Il secondo nucleo, situato a sud-est della chiesa, è costi­tuito da una serie di ambienti pertinenti ad un abitato. In questo settore sono presenti le strutture più antiche fin’ora attestate nel sito di Monte d’Argento riferibili all’età alto­medievale, dopo la cinta mu­raria cui si addossano. Nel corso delle campagne di sca­vo sono stati qui rinvenuti ma­teriali di IX-X secolo, quali ce­ramica acroma, dipinta a bande, vetrina pesante e sparsa, che confermano il dato docu­mentale di un’occupazione in­sediativa coeva.

Ai due nuclei appena ricorda­ti si aggiunge una torre, di cui oggi rimangono solo i resti, si­tuata a notevole distanza presso il margine sud-orienta­le della collina. La torre, sorta probabilmente sui resti delle fortificazioni altomedievali di Monte d’Argento, rappresenta una delle prime vedette rea­lizzate all’inizio del XVI seco­lo per difendere le coste del Regno di Napoli.

Appare comunque molto pro­babile che le testimonianze fi­nora individuate rappresentino solo una parte delle evidenze archeologiche originariamen­te esistenti nel sito, frequenta­to fin da età protostorica e poi romana, come documentato dai reperti portati alla luce.

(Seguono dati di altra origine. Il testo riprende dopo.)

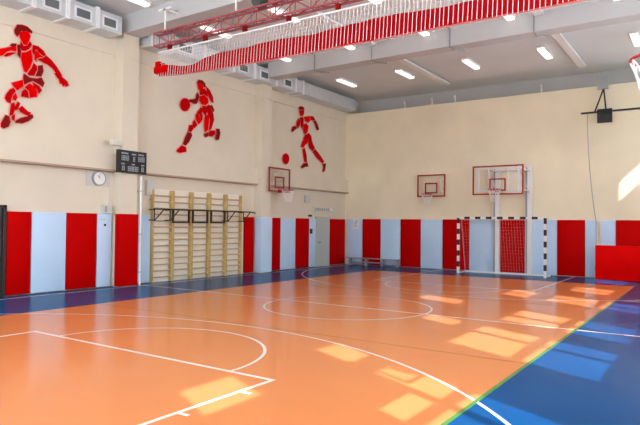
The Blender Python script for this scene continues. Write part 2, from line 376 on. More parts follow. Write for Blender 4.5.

Nel corso delle campagne di scavo è stato raccolto un grandissimo numero di mate­riali, soprattutto ceramica. La maggior parte appartiene al­l’età medievale, ma degni di nota sono anche i marmi e le iscrizioni romane (una prelati­na), la ceramica romana, i la­terizi, i doli, le decorazioni ar­chitettoniche in terracotta. Per la fase medievale, si se­gnalano alcune classi, come la ceramica invetriata e smal­tata decorata, la ceramica dipinta a bande (fig. 5), la ceramica acroma. Particolarmente inte­ressanti risultano alcune ce­ramiche invetriate e smaltate di evidente tradizione meri­dionale, le cui decorazioni ri­sentono chiaramente degli in­flussi islamici (figg. 6-7).

Sono emersi inoltre resti archeozoologici e soprattutto una consistente quantità di reperti antropolo­gici, provenienti dalle aree se­polcrali.

Sono state rinvenute anche 90 monete che presentano una cronologia dall’età prero­mana al XIX secolo, con una varietà rilevante di tipi. Di particolare interesse sono i gi­gliati angioini d’argento (1309-1343) che facevano parte di un tesoretto, rinvenu­to nell’area sepolcrale all’e­sterno del protiro (fig. 9).

Di particolare rilievo anche una serie di frammenti di intonaci di­pinti che decoravano le pareti della struttura basilicale (fig. 10). Inoltre dai contesti sepolcrali proven­gono alcuni monili molto pre­ziosi, che autorizzano l’ipotesi di una residenza nel sito di una classe sociale elevata (figg. 11-12).

Infine reperti in metallo pro­vengono sia dal sepolcreto, sia da altri settori dello scavo, dove si è ipotizzata l’esisten­za di un’attività metallurgica in situ, data la presenza di sco­rie di lavorazione, cosi come anche per i vetri per i quali stata messa in luce una pic­cola fornace.

Attualmente è in preparazione la pubblicazione dei risultati delle indagini archeologiche e degli studi effettuati sui diver­si materiali.